_EXERCISE DETAILS_
Set down exactly the lines of the listing below, please, beginning with the first and ending with the line that holds "bg.inputs[1].default_value = 4.2".

_SUPPLIED INFORMATION_
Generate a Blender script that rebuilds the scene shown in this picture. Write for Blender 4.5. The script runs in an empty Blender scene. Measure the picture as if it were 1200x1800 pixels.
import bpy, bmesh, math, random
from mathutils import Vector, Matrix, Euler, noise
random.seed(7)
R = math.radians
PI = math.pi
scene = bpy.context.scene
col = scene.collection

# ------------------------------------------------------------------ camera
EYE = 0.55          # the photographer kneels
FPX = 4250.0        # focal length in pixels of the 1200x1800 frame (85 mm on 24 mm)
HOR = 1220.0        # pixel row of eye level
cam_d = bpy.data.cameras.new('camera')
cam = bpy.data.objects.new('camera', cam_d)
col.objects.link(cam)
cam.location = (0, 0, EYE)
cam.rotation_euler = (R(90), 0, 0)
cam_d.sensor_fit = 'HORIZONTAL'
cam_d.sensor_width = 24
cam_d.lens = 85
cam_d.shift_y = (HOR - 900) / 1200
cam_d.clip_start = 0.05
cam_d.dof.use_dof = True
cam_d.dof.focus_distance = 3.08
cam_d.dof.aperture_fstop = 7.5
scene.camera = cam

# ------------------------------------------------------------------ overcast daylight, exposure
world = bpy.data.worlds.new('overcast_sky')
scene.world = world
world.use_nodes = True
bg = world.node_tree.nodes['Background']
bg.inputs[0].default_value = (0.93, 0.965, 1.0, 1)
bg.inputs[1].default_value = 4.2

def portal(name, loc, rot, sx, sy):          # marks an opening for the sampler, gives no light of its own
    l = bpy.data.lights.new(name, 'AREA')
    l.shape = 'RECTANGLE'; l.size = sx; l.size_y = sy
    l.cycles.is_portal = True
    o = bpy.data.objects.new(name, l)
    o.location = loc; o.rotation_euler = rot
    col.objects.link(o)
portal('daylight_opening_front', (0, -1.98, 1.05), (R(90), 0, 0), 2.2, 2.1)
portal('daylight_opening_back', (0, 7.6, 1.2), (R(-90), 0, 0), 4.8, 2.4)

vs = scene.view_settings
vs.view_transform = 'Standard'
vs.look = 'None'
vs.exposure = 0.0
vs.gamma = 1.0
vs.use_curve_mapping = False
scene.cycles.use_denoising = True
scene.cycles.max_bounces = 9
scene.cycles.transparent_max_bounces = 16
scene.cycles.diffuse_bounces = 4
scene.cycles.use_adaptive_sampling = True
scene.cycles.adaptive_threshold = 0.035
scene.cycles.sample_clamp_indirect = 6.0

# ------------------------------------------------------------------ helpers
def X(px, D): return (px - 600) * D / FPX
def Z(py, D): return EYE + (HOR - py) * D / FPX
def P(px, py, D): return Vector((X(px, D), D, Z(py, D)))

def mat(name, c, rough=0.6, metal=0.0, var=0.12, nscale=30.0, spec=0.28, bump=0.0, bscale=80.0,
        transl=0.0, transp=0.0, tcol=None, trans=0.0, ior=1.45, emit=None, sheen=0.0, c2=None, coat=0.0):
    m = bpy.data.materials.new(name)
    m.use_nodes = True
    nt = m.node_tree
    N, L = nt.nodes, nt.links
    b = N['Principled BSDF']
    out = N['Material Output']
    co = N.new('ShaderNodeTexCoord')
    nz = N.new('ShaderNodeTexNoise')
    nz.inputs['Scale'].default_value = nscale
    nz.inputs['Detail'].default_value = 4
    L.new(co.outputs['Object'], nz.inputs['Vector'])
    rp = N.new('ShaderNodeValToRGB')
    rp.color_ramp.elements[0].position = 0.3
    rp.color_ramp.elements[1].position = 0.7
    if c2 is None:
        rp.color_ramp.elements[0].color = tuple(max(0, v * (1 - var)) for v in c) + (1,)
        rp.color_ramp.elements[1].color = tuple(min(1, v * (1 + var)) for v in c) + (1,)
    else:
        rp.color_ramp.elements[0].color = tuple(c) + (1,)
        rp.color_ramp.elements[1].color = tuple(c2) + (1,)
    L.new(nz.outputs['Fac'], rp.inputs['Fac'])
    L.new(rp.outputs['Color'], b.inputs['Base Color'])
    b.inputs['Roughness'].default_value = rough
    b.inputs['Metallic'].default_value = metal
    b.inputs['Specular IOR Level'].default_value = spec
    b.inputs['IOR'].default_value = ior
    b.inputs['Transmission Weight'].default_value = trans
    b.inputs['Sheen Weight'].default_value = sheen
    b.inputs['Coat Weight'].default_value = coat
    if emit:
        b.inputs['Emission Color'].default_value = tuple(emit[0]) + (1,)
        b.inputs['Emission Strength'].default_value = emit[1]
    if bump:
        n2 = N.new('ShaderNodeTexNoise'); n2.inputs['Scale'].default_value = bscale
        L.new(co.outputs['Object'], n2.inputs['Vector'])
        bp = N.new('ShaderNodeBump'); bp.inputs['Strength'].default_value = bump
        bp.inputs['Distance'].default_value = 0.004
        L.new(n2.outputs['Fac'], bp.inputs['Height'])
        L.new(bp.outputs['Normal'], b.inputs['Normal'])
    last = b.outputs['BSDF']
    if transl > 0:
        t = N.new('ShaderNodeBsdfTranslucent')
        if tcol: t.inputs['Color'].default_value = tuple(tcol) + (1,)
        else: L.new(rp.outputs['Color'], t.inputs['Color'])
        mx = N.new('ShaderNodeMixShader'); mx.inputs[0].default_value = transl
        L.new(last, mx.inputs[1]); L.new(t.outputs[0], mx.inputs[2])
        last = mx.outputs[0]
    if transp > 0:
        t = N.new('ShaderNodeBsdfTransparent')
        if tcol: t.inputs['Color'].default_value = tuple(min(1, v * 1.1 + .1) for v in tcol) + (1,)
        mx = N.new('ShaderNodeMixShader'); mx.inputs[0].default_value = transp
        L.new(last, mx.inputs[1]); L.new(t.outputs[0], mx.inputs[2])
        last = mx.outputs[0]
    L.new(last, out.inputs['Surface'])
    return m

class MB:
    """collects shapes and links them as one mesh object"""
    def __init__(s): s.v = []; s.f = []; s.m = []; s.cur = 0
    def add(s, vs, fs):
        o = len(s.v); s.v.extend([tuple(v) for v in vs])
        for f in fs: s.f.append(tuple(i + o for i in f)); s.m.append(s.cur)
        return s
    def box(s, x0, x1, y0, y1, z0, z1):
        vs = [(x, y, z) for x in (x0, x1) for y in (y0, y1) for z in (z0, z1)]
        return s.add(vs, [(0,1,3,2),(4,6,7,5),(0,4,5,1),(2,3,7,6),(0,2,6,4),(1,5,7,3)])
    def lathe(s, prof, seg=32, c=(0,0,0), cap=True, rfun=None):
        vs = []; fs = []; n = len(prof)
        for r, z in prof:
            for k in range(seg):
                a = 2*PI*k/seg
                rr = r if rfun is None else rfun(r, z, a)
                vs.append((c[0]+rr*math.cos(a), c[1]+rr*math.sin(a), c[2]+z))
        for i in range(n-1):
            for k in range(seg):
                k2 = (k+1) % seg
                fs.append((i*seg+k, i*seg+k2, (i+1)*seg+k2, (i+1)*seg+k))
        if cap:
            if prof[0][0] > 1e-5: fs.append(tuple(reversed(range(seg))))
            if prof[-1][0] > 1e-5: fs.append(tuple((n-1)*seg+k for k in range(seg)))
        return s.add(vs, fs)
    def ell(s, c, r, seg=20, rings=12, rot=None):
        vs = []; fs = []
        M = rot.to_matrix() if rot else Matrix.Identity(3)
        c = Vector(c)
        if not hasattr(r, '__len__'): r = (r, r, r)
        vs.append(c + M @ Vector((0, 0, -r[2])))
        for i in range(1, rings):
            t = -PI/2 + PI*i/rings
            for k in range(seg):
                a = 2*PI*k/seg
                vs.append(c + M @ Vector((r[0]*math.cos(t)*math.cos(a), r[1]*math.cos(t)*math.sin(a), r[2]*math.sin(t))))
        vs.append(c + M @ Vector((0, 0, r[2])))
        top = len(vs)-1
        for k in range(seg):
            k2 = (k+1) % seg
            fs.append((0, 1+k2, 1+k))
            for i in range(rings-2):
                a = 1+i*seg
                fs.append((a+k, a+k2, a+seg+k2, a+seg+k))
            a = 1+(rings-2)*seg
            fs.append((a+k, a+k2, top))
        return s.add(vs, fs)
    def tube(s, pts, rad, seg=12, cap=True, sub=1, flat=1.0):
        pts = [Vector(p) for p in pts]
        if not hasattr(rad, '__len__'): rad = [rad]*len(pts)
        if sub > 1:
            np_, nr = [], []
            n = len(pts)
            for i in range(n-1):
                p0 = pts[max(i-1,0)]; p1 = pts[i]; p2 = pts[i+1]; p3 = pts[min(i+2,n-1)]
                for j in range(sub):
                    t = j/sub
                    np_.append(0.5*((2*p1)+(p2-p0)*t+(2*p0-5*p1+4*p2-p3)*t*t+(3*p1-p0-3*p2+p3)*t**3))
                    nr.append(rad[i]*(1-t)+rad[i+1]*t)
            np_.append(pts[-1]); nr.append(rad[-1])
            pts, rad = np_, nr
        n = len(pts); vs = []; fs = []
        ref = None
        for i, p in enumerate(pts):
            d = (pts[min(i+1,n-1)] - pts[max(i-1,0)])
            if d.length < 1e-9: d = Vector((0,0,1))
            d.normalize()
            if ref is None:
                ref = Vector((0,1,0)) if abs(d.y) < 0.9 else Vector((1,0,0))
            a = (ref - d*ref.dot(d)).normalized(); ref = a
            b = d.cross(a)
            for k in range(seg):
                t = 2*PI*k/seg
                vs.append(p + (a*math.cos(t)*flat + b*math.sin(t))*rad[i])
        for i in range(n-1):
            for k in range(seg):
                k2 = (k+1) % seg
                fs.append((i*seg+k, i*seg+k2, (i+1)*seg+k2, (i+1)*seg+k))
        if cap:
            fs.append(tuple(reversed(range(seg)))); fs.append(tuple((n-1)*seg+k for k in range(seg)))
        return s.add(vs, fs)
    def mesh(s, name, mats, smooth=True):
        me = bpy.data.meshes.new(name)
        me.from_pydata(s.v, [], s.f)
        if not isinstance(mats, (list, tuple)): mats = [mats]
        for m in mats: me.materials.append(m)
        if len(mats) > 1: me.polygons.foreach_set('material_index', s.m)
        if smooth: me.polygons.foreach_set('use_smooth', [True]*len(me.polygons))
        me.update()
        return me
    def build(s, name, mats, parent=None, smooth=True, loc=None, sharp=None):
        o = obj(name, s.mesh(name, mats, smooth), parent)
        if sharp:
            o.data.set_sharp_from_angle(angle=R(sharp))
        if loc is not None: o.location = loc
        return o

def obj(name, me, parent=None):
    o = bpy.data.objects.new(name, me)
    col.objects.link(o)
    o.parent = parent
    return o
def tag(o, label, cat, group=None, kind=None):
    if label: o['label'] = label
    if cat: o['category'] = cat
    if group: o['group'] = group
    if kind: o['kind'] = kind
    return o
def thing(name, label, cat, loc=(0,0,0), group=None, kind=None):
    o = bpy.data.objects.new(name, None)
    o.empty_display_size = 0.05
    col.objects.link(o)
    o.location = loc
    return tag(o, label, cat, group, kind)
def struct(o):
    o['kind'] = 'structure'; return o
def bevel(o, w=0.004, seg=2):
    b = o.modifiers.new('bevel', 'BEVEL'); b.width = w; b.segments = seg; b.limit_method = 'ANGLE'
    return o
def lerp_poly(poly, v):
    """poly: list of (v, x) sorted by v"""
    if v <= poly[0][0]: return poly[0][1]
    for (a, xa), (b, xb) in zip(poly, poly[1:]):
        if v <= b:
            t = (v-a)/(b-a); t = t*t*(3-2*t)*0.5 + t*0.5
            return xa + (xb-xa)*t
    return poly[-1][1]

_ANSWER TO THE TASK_
Generate a Blender script that rebuilds the scene shown in this picture. Write for Blender 4.5. The script runs in an empty Blender scene. Measure the picture as if it were 1200x1800 pixels.
import bpy, bmesh, math, random
from mathutils import Vector, Matrix, Euler, noise
random.seed(7)
R = math.radians
PI = math.pi
scene = bpy.context.scene
col = scene.collection

# ------------------------------------------------------------------ camera
EYE = 0.55          # the photographer kneels
FPX = 4250.0        # focal length in pixels of the 1200x1800 frame (85 mm on 24 mm)
HOR = 1220.0        # pixel row of eye level
cam_d = bpy.data.cameras.new('camera')
cam = bpy.data.objects.new('camera', cam_d)
col.objects.link(cam)
cam.location = (0, 0, EYE)
cam.rotation_euler = (R(90), 0, 0)
cam_d.sensor_fit = 'HORIZONTAL'
cam_d.sensor_width = 24
cam_d.lens = 85
cam_d.shift_y = (HOR - 900) / 1200
cam_d.clip_start = 0.05
cam_d.dof.use_dof = True
cam_d.dof.focus_distance = 3.08
cam_d.dof.aperture_fstop = 7.5
scene.camera = cam

# ------------------------------------------------------------------ overcast daylight, exposure
world = bpy.data.worlds.new('overcast_sky')
scene.world = world
world.use_nodes = True
bg = world.node_tree.nodes['Background']
bg.inputs[0].default_value = (0.93, 0.965, 1.0, 1)
bg.inputs[1].default_value = 4.2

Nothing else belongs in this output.